(EXERCISE DIRECTIONS): Exactly reproduce each line of the listing that follows.

(GIVEN DATA):
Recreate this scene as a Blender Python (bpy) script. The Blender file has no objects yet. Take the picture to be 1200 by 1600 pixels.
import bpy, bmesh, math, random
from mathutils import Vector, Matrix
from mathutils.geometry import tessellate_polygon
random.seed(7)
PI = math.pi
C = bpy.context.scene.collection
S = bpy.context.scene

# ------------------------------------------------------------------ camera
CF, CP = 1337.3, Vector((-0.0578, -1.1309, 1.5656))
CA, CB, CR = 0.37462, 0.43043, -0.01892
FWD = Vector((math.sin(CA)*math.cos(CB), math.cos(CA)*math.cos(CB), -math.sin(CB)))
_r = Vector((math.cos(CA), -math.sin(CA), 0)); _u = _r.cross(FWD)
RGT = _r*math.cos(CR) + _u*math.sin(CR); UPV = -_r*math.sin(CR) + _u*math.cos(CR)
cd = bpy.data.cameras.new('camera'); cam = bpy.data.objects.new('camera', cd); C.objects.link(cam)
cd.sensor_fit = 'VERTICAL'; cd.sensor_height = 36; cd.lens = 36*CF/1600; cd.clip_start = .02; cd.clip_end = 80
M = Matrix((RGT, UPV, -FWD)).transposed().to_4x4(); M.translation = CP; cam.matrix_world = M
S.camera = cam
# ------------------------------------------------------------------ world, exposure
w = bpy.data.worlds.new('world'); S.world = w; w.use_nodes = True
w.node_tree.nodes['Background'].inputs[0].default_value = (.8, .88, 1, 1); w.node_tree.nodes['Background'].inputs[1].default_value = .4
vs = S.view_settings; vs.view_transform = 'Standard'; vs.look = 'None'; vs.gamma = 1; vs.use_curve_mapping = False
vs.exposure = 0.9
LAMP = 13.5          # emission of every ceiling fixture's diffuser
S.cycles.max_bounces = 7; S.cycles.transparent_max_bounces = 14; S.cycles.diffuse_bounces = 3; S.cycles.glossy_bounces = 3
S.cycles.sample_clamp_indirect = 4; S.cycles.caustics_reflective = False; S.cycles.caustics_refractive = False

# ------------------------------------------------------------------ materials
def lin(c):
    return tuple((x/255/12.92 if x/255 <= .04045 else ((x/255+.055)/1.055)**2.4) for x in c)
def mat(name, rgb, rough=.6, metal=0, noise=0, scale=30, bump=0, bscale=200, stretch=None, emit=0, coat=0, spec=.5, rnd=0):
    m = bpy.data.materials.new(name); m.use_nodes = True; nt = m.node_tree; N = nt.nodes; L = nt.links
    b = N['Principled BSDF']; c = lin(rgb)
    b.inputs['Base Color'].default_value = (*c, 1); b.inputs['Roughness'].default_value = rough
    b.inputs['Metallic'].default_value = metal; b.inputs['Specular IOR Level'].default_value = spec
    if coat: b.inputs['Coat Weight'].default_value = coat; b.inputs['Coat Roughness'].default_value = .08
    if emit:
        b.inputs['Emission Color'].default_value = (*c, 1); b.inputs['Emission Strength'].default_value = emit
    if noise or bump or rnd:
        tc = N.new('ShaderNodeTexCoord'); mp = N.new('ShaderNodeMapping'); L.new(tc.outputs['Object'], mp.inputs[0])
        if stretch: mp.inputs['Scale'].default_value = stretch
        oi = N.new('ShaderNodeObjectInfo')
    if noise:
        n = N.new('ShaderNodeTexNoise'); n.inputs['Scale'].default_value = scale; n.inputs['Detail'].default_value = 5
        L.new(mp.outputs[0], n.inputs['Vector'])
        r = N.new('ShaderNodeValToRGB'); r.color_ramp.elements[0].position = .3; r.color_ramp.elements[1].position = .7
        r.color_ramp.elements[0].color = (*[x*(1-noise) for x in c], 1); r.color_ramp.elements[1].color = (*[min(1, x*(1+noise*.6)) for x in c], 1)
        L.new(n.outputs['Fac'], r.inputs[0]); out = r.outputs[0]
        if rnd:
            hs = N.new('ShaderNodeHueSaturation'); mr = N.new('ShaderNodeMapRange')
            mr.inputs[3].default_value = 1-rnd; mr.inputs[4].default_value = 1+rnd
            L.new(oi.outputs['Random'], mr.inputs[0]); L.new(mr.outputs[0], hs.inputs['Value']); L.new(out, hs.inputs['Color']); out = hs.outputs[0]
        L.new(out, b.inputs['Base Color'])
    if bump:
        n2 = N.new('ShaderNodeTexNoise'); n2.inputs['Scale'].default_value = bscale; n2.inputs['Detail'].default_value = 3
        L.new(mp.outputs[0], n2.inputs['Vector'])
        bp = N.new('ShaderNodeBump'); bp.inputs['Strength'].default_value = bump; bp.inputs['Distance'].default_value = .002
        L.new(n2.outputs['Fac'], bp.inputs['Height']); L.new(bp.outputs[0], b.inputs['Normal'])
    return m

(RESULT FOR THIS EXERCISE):
Recreate this scene as a Blender Python (bpy) script. The Blender file has no objects yet. Take the picture to be 1200 by 1600 pixels.
import bpy, bmesh, math, random
from mathutils import Vector, Matrix
from mathutils.geometry import tessellate_polygon
random.seed(7)
PI = math.pi
C = bpy.context.scene.collection
S = bpy.context.scene

# ------------------------------------------------------------------ camera
CF, CP = 1337.3, Vector((-0.0578, -1.1309, 1.5656))
CA, CB, CR = 0.37462, 0.43043, -0.01892
FWD = Vector((math.sin(CA)*math.cos(CB), math.cos(CA)*math.cos(CB), -math.sin(CB)))
_r = Vector((math.cos(CA), -math.sin(CA), 0)); _u = _r.cross(FWD)
RGT = _r*math.cos(CR) + _u*math.sin(CR); UPV = -_r*math.sin(CR) + _u*math.cos(CR)
cd = bpy.data.cameras.new('camera'); cam = bpy.data.objects.new('camera', cd); C.objects.link(cam)
cd.sensor_fit = 'VERTICAL'; cd.sensor_height = 36; cd.lens = 36*CF/1600; cd.clip_start = .02; cd.clip_end = 80
M = Matrix((RGT, UPV, -FWD)).transposed().to_4x4(); M.translation = CP; cam.matrix_world = M
S.camera = cam
# ------------------------------------------------------------------ world, exposure
w = bpy.data.worlds.new('world'); S.world = w; w.use_nodes = True
w.node_tree.nodes['Background'].inputs[0].default_value = (.8, .88, 1, 1); w.node_tree.nodes['Background'].inputs[1].default_value = .4
vs = S.view_settings; vs.view_transform = 'Standard'; vs.look = 'None'; vs.gamma = 1; vs.use_curve_mapping = False
vs.exposure = 0.9
LAMP = 13.5          # emission of every ceiling fixture's diffuser
S.cycles.max_bounces = 7; S.cycles.transparent_max_bounces = 14; S.cycles.diffuse_bounces = 3; S.cycles.glossy_bounces = 3
S.cycles.sample_clamp_indirect = 4; S.cycles.caustics_reflective = False; S.cycles.caustics_refractive = False

# ------------------------------------------------------------------ materials
def lin(c):
    return tuple((x/255/12.92 if x/255 <= .04045 else ((x/255+.055)/1.055)**2.4) for x in c)
def mat(name, rgb, rough=.6, metal=0, noise=0, scale=30, bump=0, bscale=200, stretch=None, emit=0, coat=0, spec=.5, rnd=0):
    m = bpy.data.materials.new(name); m.use_nodes = True; nt = m.node_tree; N = nt.nodes; L = nt.links
    b = N['Principled BSDF']; c = lin(rgb)
    b.inputs['Base Color'].default_value = (*c, 1); b.inputs['Roughness'].default_value = rough
    b.inputs['Metallic'].default_value = metal; b.inputs['Specular IOR Level'].default_value = spec
    if coat: b.inputs['Coat Weight'].default_value = coat; b.inputs['Coat Roughness'].default_value = .08
    if emit:
        b.inputs['Emission Color'].default_value = (*c, 1); b.inputs['Emission Strength'].default_value = emit
    if noise or bump or rnd:
        tc = N.new('ShaderNodeTexCoord'); mp = N.new('ShaderNodeMapping'); L.new(tc.outputs['Object'], mp.inputs[0])
        if stretch: mp.inputs['Scale'].default_value = stretch
        oi = N.new('ShaderNodeObjectInfo')
    if noise:
        n = N.new('ShaderNodeTexNoise'); n.inputs['Scale'].default_value = scale; n.inputs['Detail'].default_value = 5
        L.new(mp.outputs[0], n.inputs['Vector'])
        r = N.new('ShaderNodeValToRGB'); r.color_ramp.elements[0].position = .3; r.color_ramp.elements[1].position = .7
        r.color_ramp.elements[0].color = (*[x*(1-noise) for x in c], 1); r.color_ramp.elements[1].color = (*[min(1, x*(1+noise*.6)) for x in c], 1)
        L.new(n.outputs['Fac'], r.inputs[0]); out = r.outputs[0]
        if rnd:
            hs = N.new('ShaderNodeHueSaturation'); mr = N.new('ShaderNodeMapRange')
            mr.inputs[3].default_value = 1-rnd; mr.inputs[4].default_value = 1+rnd
            L.new(oi.outputs['Random'], mr.inputs[0]); L.new(mr.outputs[0], hs.inputs['Value']); L.new(out, hs.inputs['Color']); out = hs.outputs[0]
        L.new(out, b.inputs['Base Color'])
    if bump:
        n2 = N.new('ShaderNodeTexNoise'); n2.inputs['Scale'].default_value = bscale; n2.inputs['Detail'].default_value = 3
        L.new(mp.outputs[0], n2.inputs['Vector'])
        bp = N.new('ShaderNodeBump'); bp.inputs['Strength'].default_value = bump; bp.inputs['Distance'].default_value = .002
        L.new(n2.outputs['Fac'], bp.inputs['Height']); L.new(bp.outputs[0], b.inputs['Normal'])
    return m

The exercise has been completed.